Все герои объясняли свои поступки скорее обстоятельствами, а не особенностями своего характера. В экстренной ситуации никто не знает, как на самом деле поступит — поэтому патриотическое воспитание не достигает своих целей. Политика «обеления» стала оскорблением для многих из этих людей, которые совсем не считали себя героями. «Нет ничего глупее войны» — резюмирует осевую идею картины один из респондентов. Фильм Офюльса был показан по французскому телевидению только в 1981 году и произвел фурор, инициировав множество новых исследований и дискуссий.

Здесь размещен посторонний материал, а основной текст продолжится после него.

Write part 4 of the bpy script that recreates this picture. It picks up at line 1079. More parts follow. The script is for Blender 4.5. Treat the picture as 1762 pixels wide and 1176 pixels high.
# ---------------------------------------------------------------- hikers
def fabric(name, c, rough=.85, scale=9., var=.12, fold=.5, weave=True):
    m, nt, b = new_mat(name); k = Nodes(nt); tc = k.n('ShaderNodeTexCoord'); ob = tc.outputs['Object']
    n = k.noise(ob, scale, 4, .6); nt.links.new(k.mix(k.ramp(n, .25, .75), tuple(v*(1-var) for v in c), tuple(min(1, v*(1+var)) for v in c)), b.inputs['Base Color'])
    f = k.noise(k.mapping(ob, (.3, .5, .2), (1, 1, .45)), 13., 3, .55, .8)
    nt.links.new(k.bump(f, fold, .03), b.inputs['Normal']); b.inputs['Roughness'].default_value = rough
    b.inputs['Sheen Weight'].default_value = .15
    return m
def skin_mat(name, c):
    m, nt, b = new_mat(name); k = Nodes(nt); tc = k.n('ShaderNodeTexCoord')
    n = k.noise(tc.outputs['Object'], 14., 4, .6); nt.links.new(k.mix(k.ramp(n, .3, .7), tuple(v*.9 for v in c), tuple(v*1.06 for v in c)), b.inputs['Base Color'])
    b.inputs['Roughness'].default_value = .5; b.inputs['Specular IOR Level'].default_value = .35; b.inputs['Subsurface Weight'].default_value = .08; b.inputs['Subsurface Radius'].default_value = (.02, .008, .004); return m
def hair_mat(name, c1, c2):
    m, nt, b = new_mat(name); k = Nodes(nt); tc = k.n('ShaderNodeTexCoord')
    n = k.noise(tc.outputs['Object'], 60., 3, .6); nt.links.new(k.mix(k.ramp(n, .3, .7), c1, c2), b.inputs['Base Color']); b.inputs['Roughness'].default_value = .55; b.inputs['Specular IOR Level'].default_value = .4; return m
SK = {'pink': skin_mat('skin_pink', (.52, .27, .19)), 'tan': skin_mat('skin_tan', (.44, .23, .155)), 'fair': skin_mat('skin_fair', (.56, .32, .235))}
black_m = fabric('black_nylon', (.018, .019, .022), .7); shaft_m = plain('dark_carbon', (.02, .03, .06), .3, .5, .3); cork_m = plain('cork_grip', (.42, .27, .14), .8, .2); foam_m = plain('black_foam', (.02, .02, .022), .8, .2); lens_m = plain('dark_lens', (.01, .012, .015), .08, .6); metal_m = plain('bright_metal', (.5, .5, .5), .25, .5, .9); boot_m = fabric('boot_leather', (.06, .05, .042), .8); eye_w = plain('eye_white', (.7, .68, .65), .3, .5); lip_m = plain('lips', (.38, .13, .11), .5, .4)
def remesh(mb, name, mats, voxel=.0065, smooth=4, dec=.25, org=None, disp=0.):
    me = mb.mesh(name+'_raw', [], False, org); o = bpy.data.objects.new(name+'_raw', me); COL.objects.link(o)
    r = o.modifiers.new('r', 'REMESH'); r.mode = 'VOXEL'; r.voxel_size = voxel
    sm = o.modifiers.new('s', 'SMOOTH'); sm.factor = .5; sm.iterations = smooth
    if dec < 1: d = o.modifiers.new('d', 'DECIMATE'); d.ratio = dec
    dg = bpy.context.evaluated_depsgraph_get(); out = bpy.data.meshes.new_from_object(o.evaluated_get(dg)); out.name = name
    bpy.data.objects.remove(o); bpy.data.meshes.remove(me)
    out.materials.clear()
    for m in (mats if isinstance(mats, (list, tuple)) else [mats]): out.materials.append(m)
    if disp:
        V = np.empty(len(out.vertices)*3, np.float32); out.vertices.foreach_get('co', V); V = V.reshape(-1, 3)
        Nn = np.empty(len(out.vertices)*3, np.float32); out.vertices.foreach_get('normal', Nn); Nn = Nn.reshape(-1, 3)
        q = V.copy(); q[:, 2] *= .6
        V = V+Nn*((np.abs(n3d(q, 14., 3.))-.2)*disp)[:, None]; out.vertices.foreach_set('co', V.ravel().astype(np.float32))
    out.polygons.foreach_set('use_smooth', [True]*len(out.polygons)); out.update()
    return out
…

Если говорить о российском контексте, то военная проза, окопная правда, противоречащая официальному героическому нарративу, впервые появилась в период хрущевской оттепели. По мнению исследователей, впоследствии многие брежневские формы памяти копировали западные образцы, выхолащивая их содержание. В советских документальных фильмах той эпохи мы тоже слышим голоса живых свидетелей событий, но часто они зачитывают с листа или оказываются прерваны диктором с его официальной версией произошедшего.
Прорывным документальным фильмом о войне стала работа Виктора Дашука и Светланы Алексиевич «У войны не женское лицо». В нем мы видим уход от темы героизма к состраданию и травме. Несмотря на отказ от обсуждения особенного женского опыта, вмешательство диктора и итоговые позитивные интонации, картина добивается мощных эффектов в демонстрации реального опыта войны, субверсирует героизм и победу. Существует мнение, что именно с этого фильма можно отсчитывать начало горбачевской «Перестройки» в России.